▶ **TASK PROMPT**
Your copy of the material must match it exactly, except that pictures are dropped.

-- start DATA EXTRACT --

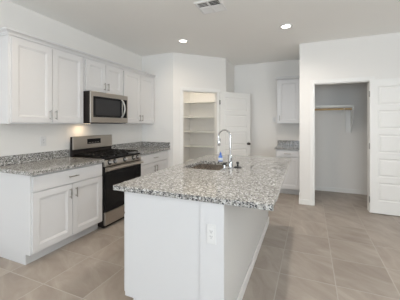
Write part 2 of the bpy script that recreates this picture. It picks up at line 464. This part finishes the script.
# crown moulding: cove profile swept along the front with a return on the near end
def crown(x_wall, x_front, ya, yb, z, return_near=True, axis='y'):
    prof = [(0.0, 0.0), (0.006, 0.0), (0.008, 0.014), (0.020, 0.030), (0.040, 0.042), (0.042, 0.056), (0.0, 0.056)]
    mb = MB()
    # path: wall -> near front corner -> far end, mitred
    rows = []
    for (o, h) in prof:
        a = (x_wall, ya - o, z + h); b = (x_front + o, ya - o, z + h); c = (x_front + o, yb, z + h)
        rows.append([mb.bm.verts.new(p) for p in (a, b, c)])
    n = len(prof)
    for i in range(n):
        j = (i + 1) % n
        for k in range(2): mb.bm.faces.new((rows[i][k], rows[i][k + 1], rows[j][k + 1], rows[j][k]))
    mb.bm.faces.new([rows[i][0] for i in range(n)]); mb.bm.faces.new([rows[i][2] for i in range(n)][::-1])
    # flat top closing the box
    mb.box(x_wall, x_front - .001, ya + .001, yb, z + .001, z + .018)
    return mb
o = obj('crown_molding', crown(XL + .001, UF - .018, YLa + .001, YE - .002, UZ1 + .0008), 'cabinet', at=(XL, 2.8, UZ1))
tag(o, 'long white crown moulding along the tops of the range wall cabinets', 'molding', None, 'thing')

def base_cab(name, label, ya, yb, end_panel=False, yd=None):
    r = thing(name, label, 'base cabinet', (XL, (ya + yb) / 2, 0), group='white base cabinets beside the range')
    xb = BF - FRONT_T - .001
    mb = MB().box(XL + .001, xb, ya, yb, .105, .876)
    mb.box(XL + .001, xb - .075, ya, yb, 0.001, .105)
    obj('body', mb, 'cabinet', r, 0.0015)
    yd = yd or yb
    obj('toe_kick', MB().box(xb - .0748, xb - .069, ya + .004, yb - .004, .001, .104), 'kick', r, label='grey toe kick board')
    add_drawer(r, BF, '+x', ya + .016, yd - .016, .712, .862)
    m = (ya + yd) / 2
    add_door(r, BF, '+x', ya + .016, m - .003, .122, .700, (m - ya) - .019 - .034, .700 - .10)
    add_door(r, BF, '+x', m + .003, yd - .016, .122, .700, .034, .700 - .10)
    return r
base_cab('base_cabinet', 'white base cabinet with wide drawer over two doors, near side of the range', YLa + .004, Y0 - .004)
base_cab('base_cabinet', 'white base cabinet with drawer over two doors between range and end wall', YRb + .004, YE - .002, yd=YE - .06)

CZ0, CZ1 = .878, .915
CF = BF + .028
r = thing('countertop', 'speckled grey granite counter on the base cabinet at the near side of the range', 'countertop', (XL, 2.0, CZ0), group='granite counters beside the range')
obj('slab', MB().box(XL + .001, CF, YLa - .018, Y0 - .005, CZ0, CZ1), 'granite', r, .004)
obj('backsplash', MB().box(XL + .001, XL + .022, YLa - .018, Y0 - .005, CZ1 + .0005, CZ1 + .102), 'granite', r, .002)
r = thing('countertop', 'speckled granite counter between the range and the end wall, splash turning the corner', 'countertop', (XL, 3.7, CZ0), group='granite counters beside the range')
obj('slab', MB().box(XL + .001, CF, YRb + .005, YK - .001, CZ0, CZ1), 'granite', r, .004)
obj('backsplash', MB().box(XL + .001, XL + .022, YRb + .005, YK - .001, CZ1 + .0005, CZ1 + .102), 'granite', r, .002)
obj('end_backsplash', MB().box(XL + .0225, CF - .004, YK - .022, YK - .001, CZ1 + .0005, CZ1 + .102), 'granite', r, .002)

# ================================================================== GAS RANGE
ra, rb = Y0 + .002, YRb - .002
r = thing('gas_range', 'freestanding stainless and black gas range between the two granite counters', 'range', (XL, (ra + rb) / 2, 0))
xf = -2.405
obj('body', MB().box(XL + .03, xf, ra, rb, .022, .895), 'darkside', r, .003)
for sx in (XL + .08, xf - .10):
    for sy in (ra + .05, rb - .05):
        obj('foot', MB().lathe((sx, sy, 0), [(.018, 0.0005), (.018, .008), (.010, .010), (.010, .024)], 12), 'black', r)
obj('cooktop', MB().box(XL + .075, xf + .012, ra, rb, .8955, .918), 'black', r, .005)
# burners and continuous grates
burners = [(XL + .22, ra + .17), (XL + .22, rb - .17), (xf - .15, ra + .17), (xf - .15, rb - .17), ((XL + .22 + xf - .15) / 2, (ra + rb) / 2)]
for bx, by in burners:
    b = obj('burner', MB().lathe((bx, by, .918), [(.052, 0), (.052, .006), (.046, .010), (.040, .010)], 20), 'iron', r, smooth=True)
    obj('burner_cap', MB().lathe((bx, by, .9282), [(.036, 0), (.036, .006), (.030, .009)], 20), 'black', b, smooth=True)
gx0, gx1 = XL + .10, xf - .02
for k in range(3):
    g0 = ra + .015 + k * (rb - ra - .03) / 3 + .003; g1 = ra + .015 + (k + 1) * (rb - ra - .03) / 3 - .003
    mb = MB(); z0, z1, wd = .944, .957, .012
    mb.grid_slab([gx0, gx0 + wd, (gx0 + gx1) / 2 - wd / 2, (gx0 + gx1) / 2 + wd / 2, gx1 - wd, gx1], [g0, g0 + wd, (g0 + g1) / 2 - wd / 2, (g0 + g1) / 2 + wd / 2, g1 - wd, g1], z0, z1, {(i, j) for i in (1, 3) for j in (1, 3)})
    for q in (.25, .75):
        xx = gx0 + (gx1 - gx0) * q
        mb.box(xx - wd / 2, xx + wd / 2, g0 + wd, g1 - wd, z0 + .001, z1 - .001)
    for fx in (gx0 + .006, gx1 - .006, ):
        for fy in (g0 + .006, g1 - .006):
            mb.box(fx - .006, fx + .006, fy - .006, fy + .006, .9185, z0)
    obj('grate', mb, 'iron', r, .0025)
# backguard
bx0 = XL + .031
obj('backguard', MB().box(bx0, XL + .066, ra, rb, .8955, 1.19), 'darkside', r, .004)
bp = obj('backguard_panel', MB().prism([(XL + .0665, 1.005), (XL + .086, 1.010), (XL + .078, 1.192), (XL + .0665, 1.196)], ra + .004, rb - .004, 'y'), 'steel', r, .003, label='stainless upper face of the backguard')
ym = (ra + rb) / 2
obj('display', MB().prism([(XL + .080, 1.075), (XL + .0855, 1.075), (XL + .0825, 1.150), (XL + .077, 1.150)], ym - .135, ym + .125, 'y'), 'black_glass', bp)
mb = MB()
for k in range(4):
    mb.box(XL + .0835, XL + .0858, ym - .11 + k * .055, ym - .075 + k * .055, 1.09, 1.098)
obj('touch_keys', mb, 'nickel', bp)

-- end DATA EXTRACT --

▶ **FULL RESPONSE**
Write part 2 of the bpy script that recreates this picture. It picks up at line 464. This part finishes the script.
# crown moulding: cove profile swept along the front with a return on the near end
def crown(x_wall, x_front, ya, yb, z, return_near=True, axis='y'):
    prof = [(0.0, 0.0), (0.006, 0.0), (0.008, 0.014), (0.020, 0.030), (0.040, 0.042), (0.042, 0.056), (0.0, 0.056)]
    mb = MB()
    # path: wall -> near front corner -> far end, mitred
    rows = []
    for (o, h) in prof:
        a = (x_wall, ya - o, z + h); b = (x_front + o, ya - o, z + h); c = (x_front + o, yb, z + h)
        rows.append([mb.bm.verts.new(p) for p in (a, b, c)])
    n = len(prof)
    for i in range(n):
        j = (i + 1) % n
        for k in range(2): mb.bm.faces.new((rows[i][k], rows[i][k + 1], rows[j][k + 1], rows[j][k]))
    mb.bm.faces.new([rows[i][0] for i in range(n)]); mb.bm.faces.new([rows[i][2] for i in range(n)][::-1])
    # flat top closing the box
    mb.box(x_wall, x_front - .001, ya + .001, yb, z + .001, z + .018)
    return mb
o = obj('crown_molding', crown(XL + .001, UF - .018, YLa + .001, YE - .002, UZ1 + .0008), 'cabinet', at=(XL, 2.8, UZ1))
tag(o, 'long white crown moulding along the tops of the range wall cabinets', 'molding', None, 'thing')

def base_cab(name, label, ya, yb, end_panel=False, yd=None):
    r = thing(name, label, 'base cabinet', (XL, (ya + yb) / 2, 0), group='white base cabinets beside the range')
    xb = BF - FRONT_T - .001
    mb = MB().box(XL + .001, xb, ya, yb, .105, .876)
    mb.box(XL + .001, xb - .075, ya, yb, 0.001, .105)
    obj('body', mb, 'cabinet', r, 0.0015)
    yd = yd or yb
    obj('toe_kick', MB().box(xb - .0748, xb - .069, ya + .004, yb - .004, .001, .104), 'kick', r, label='grey toe kick board')
    add_drawer(r, BF, '+x', ya + .016, yd - .016, .712, .862)
    m = (ya + yd) / 2
    add_door(r, BF, '+x', ya + .016, m - .003, .122, .700, (m - ya) - .019 - .034, .700 - .10)
    add_door(r, BF, '+x', m + .003, yd - .016, .122, .700, .034, .700 - .10)
    return r
base_cab('base_cabinet', 'white base cabinet with wide drawer over two doors, near side of the range', YLa + .004, Y0 - .004)
base_cab('base_cabinet', 'white base cabinet with drawer over two doors between range and end wall', YRb + .004, YE - .002, yd=YE - .06)

CZ0, CZ1 = .878, .915
CF = BF + .028
r = thing('countertop', 'speckled grey granite counter on the base cabinet at the near side of the range', 'countertop', (XL, 2.0, CZ0), group='granite counters beside the range')
obj('slab', MB().box(XL + .001, CF, YLa - .018, Y0 - .005, CZ0, CZ1), 'granite', r, .004)
obj('backsplash', MB().box(XL + .001, XL + .022, YLa - .018, Y0 - .005, CZ1 + .0005, CZ1 + .102), 'granite', r, .002)
r = thing('countertop', 'speckled granite counter between the range and the end wall, splash turning the corner', 'countertop', (XL, 3.7, CZ0), group='granite counters beside the range')
obj('slab', MB().box(XL + .001, CF, YRb + .005, YK - .001, CZ0, CZ1), 'granite', r, .004)
obj('backsplash', MB().box(XL + .001, XL + .022, YRb + .005, YK - .001, CZ1 + .0005, CZ1 + .102), 'granite', r, .002)
obj('end_backsplash', MB().box(XL + .0225, CF - .004, YK - .022, YK - .001, CZ1 + .0005, CZ1 + .102), 'granite', r, .002)

# ================================================================== GAS RANGE
ra, rb = Y0 + .002, YRb - .002
r = thing('gas_range', 'freestanding stainless and black gas range between the two granite counters', 'range', (XL, (ra + rb) / 2, 0))
xf = -2.405
obj('body', MB().box(XL + .03, xf, ra, rb, .022, .895), 'darkside', r, .003)
for sx in (XL + .08, xf - .10):
    for sy in (ra + .05, rb - .05):
        obj('foot', MB().lathe((sx, sy, 0), [(.018, 0.0005), (.018, .008), (.010, .010), (.010, .024)], 12), 'black', r)
obj('cooktop', MB().box(XL + .075, xf + .012, ra, rb, .8955, .918), 'black', r, .005)
# burners and continuous grates
burners = [(XL + .22, ra + .17), (XL + .22, rb - .17), (xf - .15, ra + .17), (xf - .15, rb - .17), ((XL + .22 + xf - .15) / 2, (ra + rb) / 2)]
for bx, by in burners:
    b = obj('burner', MB().lathe((bx, by, .918), [(.052, 0), (.052, .006), (.046, .010), (.040, .010)], 20), 'iron', r, smooth=True)
    obj('burner_cap', MB().lathe((bx, by, .9282), [(.036, 0), (.036, .006), (.030, .009)], 20), 'black', b, smooth=True)
gx0, gx1 = XL + .10, xf - .02
for k in range(3):
    g0 = ra + .015 + k * (rb - ra - .03) / 3 + .003; g1 = ra + .015 + (k + 1) * (rb - ra - .03) / 3 - .003
    mb = MB(); z0, z1, wd = .944, .957, .012
    mb.grid_slab([gx0, gx0 + wd, (gx0 + gx1) / 2 - wd / 2, (gx0 + gx1) / 2 + wd / 2, gx1 - wd, gx1], [g0, g0 + wd, (g0 + g1) / 2 - wd / 2, (g0 + g1) / 2 + wd / 2, g1 - wd, g1], z0, z1, {(i, j) for i in (1, 3) for j in (1, 3)})
    for q in (.25, .75):
        xx = gx0 + (gx1 - gx0) * q
        mb.box(xx - wd / 2, xx + wd / 2, g0 + wd, g1 - wd, z0 + .001, z1 - .001)
    for fx in (gx0 + .006, gx1 - .006, ):
        for fy in (g0 + .006, g1 - .006):
            mb.box(fx - .006, fx + .006, fy - .006, fy + .006, .9185, z0)
    obj('grate', mb, 'iron', r, .0025)
# backguard
bx0 = XL + .031
obj('backguard', MB().box(bx0, XL + .066, ra, rb, .8955, 1.19), 'darkside', r, .004)
bp = obj('backguard_panel', MB().prism([(XL + .0665, 1.005), (XL + .086, 1.010), (XL + .078, 1.192), (XL + .0665, 1.196)], ra + .004, rb - .004, 'y'), 'steel', r, .003, label='stainless upper face of the backguard')
ym = (ra + rb) / 2
obj('display', MB().prism([(XL + .080, 1.075), (XL + .0855, 1.075), (XL + .0825, 1.150), (XL + .077, 1.150)], ym - .135, ym + .125, 'y'), 'black_glass', bp)
mb = MB()
for k in range(4):
    mb.box(XL + .0835, XL + .0858, ym - .11 + k * .055, ym - .075 + k * .055, 1.09, 1.098)
obj('touch_keys', mb, 'nickel', bp)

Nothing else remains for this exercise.